27 weeks 1 day
So, here is where we are today.
It's amazing to see them moving up on the little scales. Awesome to see that they are getting some baby fat on them and can hear and recognize my voice!
I had a total freak out moment last night of worrying about if I was going to be an awful mom.
I know that I am going to love them with everything I am.
But, I guess it's normal to go through that terrified, freak out. I don't even know what exactly I'm worried about....just worried I guess. It's scary to go to a mom of none to a mother of two. I know that we will do just fine...it's going to be a huge adjustment. But, I'm ready for it.
I have been so exhausted lately. I seriously have zero energy to do anything at all.
I wanted to go home and clean up the kitchen yesterday, scrub the stovetop, clean up the bathroom....clean up the living room.

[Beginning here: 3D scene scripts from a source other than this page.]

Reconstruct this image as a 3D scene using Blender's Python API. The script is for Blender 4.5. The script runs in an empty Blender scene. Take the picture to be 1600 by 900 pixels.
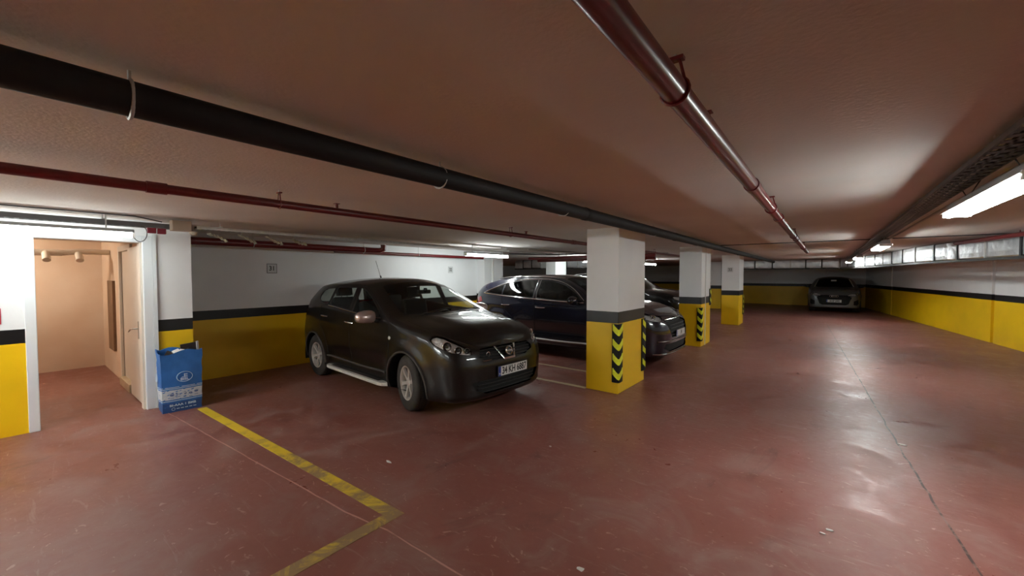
import bpy, bmesh, math, random
import numpy as np
from mathutils import Vector, Matrix
from mathutils.bvhtree import BVHTree
from mathutils.interpolate import poly_3d_calc

C = bpy.context.scene.collection
SC = bpy.context.scene
R = math.radians
random.seed(7)

# ------------------------------------------------------------------ camera
cam = bpy.data.cameras.new('camera')
cam.sensor_width = 36.0
cam.lens = 622.0 / 1600.0 * 36.0
cam.clip_start = 0.02
cam.clip_end = 200
camo = bpy.data.objects.new('camera', cam)
C.objects.link(camo)
camo.location = (0, 0, 1.65)
camo.rotation_euler = (R(90) - math.atan(20 / 622.0), 0, R(38.23))
SC.camera = camo

# ------------------------------------------------------------------ world, exposure
w = bpy.data.worlds.new('world')
SC.world = w
w.use_nodes = True
w.node_tree.nodes['Background'].inputs['Color'].default_value = (0.9, 0.95, 1, 1)
w.node_tree.nodes['Background'].inputs['Strength'].default_value = 0.02
SC.view_settings.view_transform = 'Standard'
SC.view_settings.look = 'None'
SC.view_settings.exposure = 2.28
SC.view_settings.gamma = 1.0
try:
    SC.view_settings.use_curve_mapping = False
except Exception:
    pass
SC.cycles.use_denoising = True
SC.cycles.max_bounces = 10
SC.cycles.diffuse_bounces = 6
SC.cycles.transparent_max_bounces = 16
SC.cycles.caustics_reflective = False
SC.cycles.caustics_refractive = False
SC.cycles.sample_clamp_indirect = 6.0
LAMP = 15.0          # radiance of the fluorescent tubes and diffusers
ROOM_LAMP = 42.0     # the lamp inside the little room behind the door


# ------------------------------------------------------------------ materials
def mat(name, col, rough=0.6, metal=0.0, spec=0.5, coat=0.0, noise=None, bump=None, emit=None, est=0.0, alpha=None, rnoise=None):
    m = bpy.data.materials.new(name)
    m.use_nodes = True
    nt = m.node_tree
    b = nt.nodes['Principled BSDF']
    b.inputs['Base Color'].default_value = (*col, 1)
    b.inputs['Roughness'].default_value = rough
    b.inputs['Metallic'].default_value = metal
    b.inputs['Specular IOR Level'].default_value = spec
    b.inputs['Coat Weight'].default_value = coat
    b.inputs['Coat Roughness'].default_value = 0.05
    if emit:
        b.inputs['Emission Color'].default_value = (*emit, 1)
        b.inputs['Emission Strength'].default_value = est
    tc = nt.nodes.new('ShaderNodeTexCoord')
    if noise:       # (scale, second colour, amount)
        n = nt.nodes.new('ShaderNodeTexNoise')
        n.inputs['Scale'].default_value = noise[0]
        n.inputs['Detail'].default_value = 6
        nt.links.new(tc.outputs['Object'], n.inputs['Vector'])
        r = nt.nodes.new('ShaderNodeValToRGB')
        r.color_ramp.elements[0].position = 0.35
        r.color_ramp.elements[1].position = 0.7
        r.color_ramp.elements[1].color = (noise[2],) * 3 + (1,)
        r.color_ramp.elements[0].color = (0, 0, 0, 1)
        nt.links.new(n.outputs['Fac'], r.inputs['Fac'])
        mx = nt.nodes.new('ShaderNodeMix')
        mx.data_type = 'RGBA'
        mx.inputs['A'].default_value = (*col, 1)
        mx.inputs['B'].default_value = (*noise[1], 1)
        nt.links.new(r.outputs['Color'], mx.inputs['Factor'])
        nt.links.new(mx.outputs['Result'], b.inputs['Base Color'])
    if bump:        # (scale, strength, distance)
        n = nt.nodes.new('ShaderNodeTexNoise')
        n.inputs['Scale'].default_value = bump[0]
        n.inputs['Detail'].default_value = 5
        nt.links.new(tc.outputs['Object'], n.inputs['Vector'])
        bp = nt.nodes.new('ShaderNodeBump')
        bp.inputs['Strength'].default_value = bump[1]
        bp.inputs['Distance'].default_value = bump[2]
        nt.links.new(n.outputs['Fac'], bp.inputs['Height'])
        nt.links.new(bp.outputs['Normal'], b.inputs['Normal'])
    return m


def glass_mat(name, tint, gloss=0.12):
    """thin sheet of tinted glass: transmission tinted, fresnel reflection"""
    m = bpy.data.materials.new(name)
    m.use_nodes = True
    nt = m.node_tree
    nt.nodes.clear()
    o = nt.nodes.new('ShaderNodeOutputMaterial')
    t = nt.nodes.new('ShaderNodeBsdfTransparent')
    t.inputs['Color'].default_value = (*tint, 1)
    g = nt.nodes.new('ShaderNodeBsdfGlossy')
    g.inputs['Roughness'].default_value = 0.04
    fc = nt.nodes.new('ShaderNodeLayerWeight')
    fc.inputs['Blend'].default_value = 0.5
    pw_ = nt.nodes.new('ShaderNodeMath')
    pw_.operation = 'POWER'
    pw_.inputs[1].default_value = 5.0
    nt.links.new(fc.outputs['Facing'], pw_.inputs[0])
    lw = nt.nodes.new('ShaderNodeMath')
    lw.operation = 'MULTIPLY_ADD'
    lw.inputs[1].default_value = 0.88
    lw.inputs[2].default_value = 0.05
    nt.links.new(pw_.outputs[0], lw.inputs[0])
    mx = nt.nodes.new('ShaderNodeMixShader')
    nt.links.new(lw.outputs[0], mx.inputs['Fac'])
    nt.links.new(t.outputs[0], mx.inputs[1])
    nt.links.new(g.outputs[0], mx.inputs[2])
    nt.links.new(mx.outputs[0], o.inputs['Surface'])
    return m


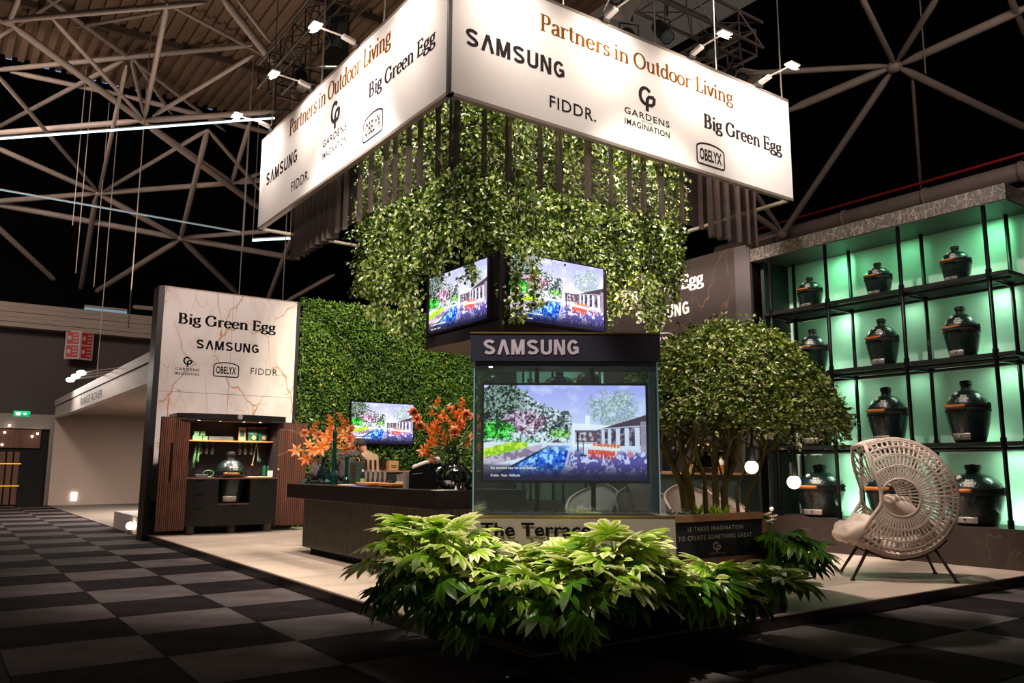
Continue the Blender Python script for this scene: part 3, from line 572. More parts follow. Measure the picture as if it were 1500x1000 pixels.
# ---- shelf bays
m_pipe = mat('shelf_pipe_black', '0d0b0e', .35, metal=.4); m_shelf = mat('shelf_board', '130f12', .55); m_shbot = mat('shelf_side_green_black', '101a16', .6)
SHZ = [1.60, 2.68, 3.68]; COLLAR = MB().cyl((0, 0, -.07), (0, 0, .07), .036, 12).mesh('collar', m_pipe, smooth='auto')
def bay(y0, y1, posts, label, board_end):
    t = thing('shelving_unit', label, 'shelving', (10.5, y0, 0))
    MB().box(10.46, WX, y0-.05, y1+.05, P, .56).build('plinth', m_plinth, t)
    MB().box(10.46, WX, y0-.05, y1+.05, .56, .572).build('plinth_top', m_plinth, t)
    MB().box(10.46, WX+.1, y0-.07, y1+.3, 4.55, 4.75).build('cornice', m_corn, t)
    MB().box(10.47, WX, y0-.06, y1+.06, 4.54, 4.552).build('soffit', mat('soffit_dark', '3a403c', .5), t)
    MB().box(10.62, WX, y1+.04, y1+.1, .56, 4.55).build('side_panel', m_shbot, t)
    for y in posts:
        for x in (10.52, 11.13):
            o = MB().cyl((x, y, .57), (x, y, 4.54), .026, 12).build('post', m_pipe, t, True)
            for z in SHZ+[.62]: lobj('collar', COLLAR, o, Vector((x, y, z-.02))-wloc(o))
    for z in SHZ:
        o = MB().box(10.5, 11.16, board_end, y1, z-.05, z).build('shelf_board', m_shelf, t)
        for x in (10.56, 11.1): MB().cyl((x, board_end, z-.085), (x, y1, z-.085), .022, 8).build('support_pipe', m_pipe, o, 'auto')
        for y in posts: MB().cyl((10.5, y, z-.085), (11.15, y, z-.085), .022, 8).build('cross_pipe', m_pipe, o, 'auto')
    return t
bay(4.35, 7.95, (4.58, 5.70, 6.82, 7.80), 'tall black pipe shelving with marble cornice before the green lit wall at right', 4.35)
bay(11.75, 15.6, (11.85, 13.0, 14.1, 15.2), 'far black pipe shelving glimpsed through the glass showcase', 11.75)
# green lamps of the bays: small LED heads by the rear posts, washing the mint wall
GRN = (.30, 1.0, .52); MINT = (.60, 1.0, .70)
for y, pw in ((4.75, 7.5), (5.95, 3.2), (6.95, 8.5)):
    lamp('green_bay_light', 'AREA', (10.95, y, 4.46), (WX+.15, y, 2.8), pw*.55, GRN, .2)
    lamp('green_bay_light', 'AREA', (10.98, y, .62), (WX+.35, y, 1.7), pw*.9, MINT, .3)
    for z in (1.5, 2.58, 3.56): lamp('green_shelf_light', 'AREA', (11.0, y, z-.03), (WX+.1, y, z-.9), pw*.42, MINT, .25)
    for z in (1.7, 2.75, 3.75): lamp('green_shelf_light', 'AREA', (11.0, y+.3, z), (WX+.2, y+.3, z+.6), pw*.22, MINT, .3)
for y in (12.3, 13.5, 14.8):
    lamp('green_bay_light', 'AREA', (10.9, y, 4.4), (WX+.1, y, 2.6), 26, MINT, .5); lamp('green_bay_light', 'AREA', (10.95, y+.5, 2.75), (WX+.1, y, 3.4), 8, MINT, .4)
# ================================================================ HANGING BANNER
BX, BY, BZ0, BZ1 = 3.6, 6.1, 4.69, 6.05; BYF, BXF = 11.49, 8.78
m_fab = mat('banner_fabric', 'f3eeeb', .85, spec=.1); m_bfr = mat('banner_frame', 'a89a90', .4, metal=.5)
bn = thing('hanging_banner', 'large white square fabric banner hanging over the stand, printed with partner names', 'banner', (BX, BY, BZ0))
q = MB().box(BX, BX+.03, BY, BYF, BZ0+.02, BZ1).build('fabric_panel', m_fab, bn)
MB().box(BX, BXF, BY, BY+.03, BZ0+.02, BZ1).build('fabric_panel', m_fab, bn)
q = MB()
for z in (BZ0, BZ1-.01):
    q.box(BX-.003, BX+.06, BY-.003, BYF, z-.012, z+.022).box(BX, BXF, BY-.003, BY+.06, z-.012, z+.022).box(BXF-.06, BXF, BY, BYF, z-.012, z+.022).box(BX, BXF, BYF-.06, BYF, z-.012, z+.022)
q.build('frame_rail', m_bfr, bn); MB().box(BX-.006, BX+.03, BY-.006, BY+.03, BZ0, BZ1).build('corner_rail', m_inkg, bn)
m_goldt = mat('letter_gold', '7a4e14', 1.0, spec=0); m_grayt = mat('letter_grey', '342e30', 1.0, spec=0)
LM = {'q': m_grayt, 'g': m_goldt}; LP = bn; M = frame((0, BY-.0008, 0), (1, 0, 0), (0, -1, 0)); B = lambda *a: wallbox('y', BY, M, *a)
x_, y_, w_, h_ = B((791, 43.5), (1074, 149), (791, 19)); q = MB(); serif_text(q, 'Partners in Outdoor Living', M, x_, y_, w_, h_, .19, .075); q.build('serif_lettering', LM['g'], LP)
x_, y_, w_, h_ = B((681, 64.6), (827, 112.5), (681, 38.5)); q = MB(); heavy_text(q, 'SAMSUNG', M, x_, y_, w_, h_); q.build('bold_lettering', LM['q'], LP)
x_, y_, w_, h_ = B((805, 157), (873, 179), (805, 139)); q = MB(); text(q, 'FIDDR.', M, x_, y_, w_, h_, .010, 1.1); q.build('thin_lettering', LM['q'], LP)
x_, y_, w_, h_ = B((915, 181), (981, 202), (915, 116)); q = MB(); gardens(q, M, x_, y_, w_, h_); q.build('leaf_mark_lettering', LM['q'], LP)
x_, y_, w_, h_ = B((1031, 186), (1145, 221), (1031, 166)); q = MB(); serif_text(q, 'Big Green Egg', M, x_, y_, w_, h_, .24, .10); q.build('serif_lettering', LM['q'], LP)
x_, y_, w_, h_ = B((1020, 238), (1062.5, 250.5), (1020, 204)); q = MB(); badge(q, M, x_, y_, w_, h_); q.build('badge_lettering', LM['q'], LP)
M = frame((BX-.0008, 0, 0), (0, -1, 0), (-1, 0, 0)); B = lambda *a: wallbox('x', BX, M, *a)
x_, y_, w_, h_ = B((424, 200), (573, 64), (424, 178)); q = MB(); serif_text(q, 'Partners in Outdoor Living', M, x_, y_, w_, h_, .19, .075); q.build('serif_lettering', LM['g'], LP)
x_, y_, w_, h_ = B((389.5, 273.6), (435, 238), (389.5, 256)); q = MB(); heavy_text(q, 'SAMSUNG', M, x_, y_, w_, h_); q.build('bold_lettering', LM['q'], LP)
x_, y_, w_, h_ = B((426.5, 282), (453, 263), (426.5, 268)); q = MB(); text(q, 'FIDDR.', M, x_, y_, w_, h_, .010, 1.1); q.build('thin_lettering', LM['q'], LP)
x_, y_, w_, h_ = B((472, 235), (507, 211.5), (472, 166)); q = MB(); gardens(q, M, x_, y_, w_, h_); q.build('leaf_mark_lettering', LM['q'], LP)
x_, y_, w_, h_ = B((540, 144.5), (638, 71), (540, 124)); q = MB(); serif_text(q, 'Big Green Egg', M, x_, y_, w_, h_, .24, .10); q.build('serif_lettering', LM['q'], LP)
x_, y_, w_, h_ = B((530.8, 212.5), (561, 193), (530.8, 176)); q = MB(); badge(q, M, x_, y_, w_, h_); q.build('badge_lettering', LM['q'], LP)
# arm floodlights on the top rail
m_arm = mat('lamp_arm_white', 'cfc8c2', .4, metal=.3); m_hot = mat('lamp_glow_warm', 'ffffff', .5, emit='ffe6c8', es=30)
def arm_lamp(base, out, lab):
    base = Vector(base); o = Vector(out); t = thing('banner_arm_lamp', lab, 'lamp', base, 'arm floodlights on the banner')
    head = base+o*.52+Vector((0, 0, .07)); side = o.cross(UPZ)
    MB().bar(base+o*.02+UPZ*.02, base+o*.2+UPZ*.06, .07, .045).build('driver_box', m_arm, t, bevel=.01)
    MB().tube([base+o*.2+UPZ*.06, head], .011, 8).build('arm', m_arm, t)
    MB().box(base.x-.05, base.x+.05, base.y-.05, base.y+.05, base.z-.02, base.z+.03).build('clamp', m_inkg, t)
    h = MB().bar(head-side*.085, head+side*.085, .11, .022, up=(0, 0, 1)).build('lamp_head', m_arm, t)
    q = MB(); n_ = (-o*.55-UPZ*.83).normalized(); u_ = side; v_ = n_.cross(u_); c_ = head-UPZ*.02+n_*.004
    q.add([c_+u_*a*.08+v_*b*.05 for a, b in ((-1, -1), (1, -1), (1, 1), (-1, 1))], [(0, 1, 2, 3)]); q.add([c_+n_*.02+u_*a*.06+v_*b*.04 for a, b in ((-1, -1), (1, -1), (1, 1), (-1, 1))], [(0, 1, 2, 3)])
    q.build('glowing_lens', m_hot, h)
    l = lamp('banner_flood', 'SPOT', head-UPZ*.06, base-UPZ*.55, 70, (1, .85, .74), .05, 140, 1.0)
labs = ['nearest the banner corner', 'second from the banner corner', 'third from the banner corner', 'fourth from the banner corner, at the far end']
for k, y in enumerate((6.85, 8.15, 9.5, 11.03)): arm_lamp((BX, y, BZ1+.02), (-1, 0, 0), 'arm floodlight, left banner face, '+labs[k])
for k, x in enumerate((4.25, 5.55, 6.9, 8.15)): arm_lamp((x, BY, BZ1+.02), (0, -1, 0), 'arm floodlight, right banner face, '+labs[k])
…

Pfft........I went home and didn't do a damn thing. When I got home Josh was doing the dishes and starting dinner. I sat on the couch and we talked about his day and then we ate dinner and watched tv, laughed at the dogs.....our usual night thing. He cleaned up the leftovers from dinner and then we watched more tv.
I had no intention of getting my ass off that couch and doing anything. I just layed there like a sack.
I feel so useless.
I guess at least I half attempted to clean out the mess that is my car yesterday. On lunch I put all the empty water bottles, gatorade bottles and paperwork from when we were looking for apartments into a garbage bag. So, I can actually have passengers in the back seat now.......sort of.
lol
Goodness. I really need to find energy....anyone want to lend me some?
I came in an hour late this morning because I just had to sleep in until 8. There was no way I could get up at 7 this morning. I just couldn't.